Coal mining activities cause surface subsidence and heavy metal contamination, threatening regional water security. Microplastics (MPs) released during activities such as farmland reclamation in mining areas can act as vectors, exacerbating heavy metal transport and pollution. However, systematic understanding of the occurrence and combined pollution of MPs and heavy metals in surface water of intensively disturbed coal mining regions remains limited. Therefore, this study focused on a typical coal-mining city. It assessed the pollution status of MPs and heavy metals in the surface water and revealed the environmental role of MPs in the aquatic ecosystem. The results showed average MP abundances of 216.7 ± 81.9 n/L in surface water and 1496.7 ± 562.5 n/kg in sediments. MPs were predominantly transparent fibers and films smaller than 0.1 mm, composed mainly of polyethylene (43.50%) and polypropylene (36.29%). Risk assessment indicated a low overall MP pollution load, but the Polymer Hazard Index suggested Grade III (high risk). Cd, As, and Ni were the key risk elements in the aquatic environment. MP abundance in surface water was significantly influenced by TN, NO 3 ⁻–N, Cr, and Pb (p < 0.05), while pH, Cr, and Pb were key regulators in sediments (p < 0.05). Furthermore, MPs acted as critical carriers for heavy metals such as Cd, Cr, Cu, and Zn, with adsorption capacity comparable to the sediment matrix and functioning as dynamic “transport‑release” vectors.
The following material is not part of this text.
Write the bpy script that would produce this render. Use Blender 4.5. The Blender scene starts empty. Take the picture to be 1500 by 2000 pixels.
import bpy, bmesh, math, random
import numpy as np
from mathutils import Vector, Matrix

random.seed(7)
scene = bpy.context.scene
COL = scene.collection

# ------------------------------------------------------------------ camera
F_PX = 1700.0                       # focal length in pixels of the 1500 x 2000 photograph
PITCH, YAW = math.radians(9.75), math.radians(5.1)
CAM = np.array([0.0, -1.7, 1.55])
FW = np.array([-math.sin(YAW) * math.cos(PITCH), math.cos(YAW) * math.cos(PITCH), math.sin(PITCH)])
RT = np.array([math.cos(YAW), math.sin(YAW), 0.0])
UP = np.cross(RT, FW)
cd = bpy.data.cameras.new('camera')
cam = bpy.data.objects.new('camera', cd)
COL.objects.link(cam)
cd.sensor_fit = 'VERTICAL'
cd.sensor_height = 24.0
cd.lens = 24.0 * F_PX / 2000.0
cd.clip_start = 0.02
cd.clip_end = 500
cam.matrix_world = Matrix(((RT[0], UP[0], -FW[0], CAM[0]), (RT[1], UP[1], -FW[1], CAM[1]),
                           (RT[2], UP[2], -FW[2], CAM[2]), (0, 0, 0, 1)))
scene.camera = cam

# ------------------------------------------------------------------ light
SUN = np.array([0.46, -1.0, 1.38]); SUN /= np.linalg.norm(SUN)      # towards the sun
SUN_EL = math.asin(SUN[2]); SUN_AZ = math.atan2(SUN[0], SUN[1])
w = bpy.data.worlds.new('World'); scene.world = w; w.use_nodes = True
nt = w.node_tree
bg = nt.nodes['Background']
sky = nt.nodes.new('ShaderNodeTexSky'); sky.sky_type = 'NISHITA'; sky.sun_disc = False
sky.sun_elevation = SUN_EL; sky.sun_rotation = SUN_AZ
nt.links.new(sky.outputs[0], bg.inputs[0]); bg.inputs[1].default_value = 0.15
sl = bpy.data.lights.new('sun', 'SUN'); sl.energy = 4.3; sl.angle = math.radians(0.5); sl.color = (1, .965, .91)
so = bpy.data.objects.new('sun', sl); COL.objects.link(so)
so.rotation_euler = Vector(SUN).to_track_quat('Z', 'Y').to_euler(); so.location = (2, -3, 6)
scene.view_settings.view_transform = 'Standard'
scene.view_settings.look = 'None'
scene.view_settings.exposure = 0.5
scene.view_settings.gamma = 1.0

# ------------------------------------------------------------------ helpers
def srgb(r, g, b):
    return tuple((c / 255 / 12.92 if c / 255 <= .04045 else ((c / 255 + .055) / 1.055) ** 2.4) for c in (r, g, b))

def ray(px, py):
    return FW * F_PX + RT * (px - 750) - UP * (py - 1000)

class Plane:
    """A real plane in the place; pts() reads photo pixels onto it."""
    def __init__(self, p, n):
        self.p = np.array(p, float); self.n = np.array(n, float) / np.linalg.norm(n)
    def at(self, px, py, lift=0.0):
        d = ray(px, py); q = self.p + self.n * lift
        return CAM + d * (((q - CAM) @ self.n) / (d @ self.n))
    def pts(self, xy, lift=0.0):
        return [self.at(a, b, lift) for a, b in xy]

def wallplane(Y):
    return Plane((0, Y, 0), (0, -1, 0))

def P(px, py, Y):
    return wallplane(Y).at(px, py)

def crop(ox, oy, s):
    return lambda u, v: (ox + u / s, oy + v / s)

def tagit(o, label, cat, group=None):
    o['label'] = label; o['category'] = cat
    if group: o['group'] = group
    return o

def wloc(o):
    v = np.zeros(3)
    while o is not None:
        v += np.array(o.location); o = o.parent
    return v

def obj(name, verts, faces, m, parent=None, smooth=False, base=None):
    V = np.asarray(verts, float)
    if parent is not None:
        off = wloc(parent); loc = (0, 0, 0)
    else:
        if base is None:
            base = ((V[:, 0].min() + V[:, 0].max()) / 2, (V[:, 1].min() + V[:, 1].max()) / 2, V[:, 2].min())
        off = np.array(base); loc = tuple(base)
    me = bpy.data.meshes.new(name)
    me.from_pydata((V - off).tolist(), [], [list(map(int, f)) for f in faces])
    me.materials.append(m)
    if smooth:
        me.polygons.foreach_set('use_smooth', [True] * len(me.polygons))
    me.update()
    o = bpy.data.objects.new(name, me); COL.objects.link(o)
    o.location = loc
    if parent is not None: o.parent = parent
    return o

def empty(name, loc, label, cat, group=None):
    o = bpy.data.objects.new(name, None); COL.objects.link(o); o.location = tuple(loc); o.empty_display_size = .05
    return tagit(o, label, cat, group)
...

These findings offer a basis for managing composite MP‑heavy metal pollution and for supporting ecological health in waters of coal‑based cities. • The main sources of MPs and HMs differ across the environmental functional zones of Huaibei City. • pH, TN, NO 3 ⁻-N, Cr, and Pb were significantly correlated with the abundance of MPs. • Cd, Cr, Cu, and Zn were the main enriched metals on the surface of MPs. • This study revealed the key drivers and mechanisms of HMs adsorption onto MPs.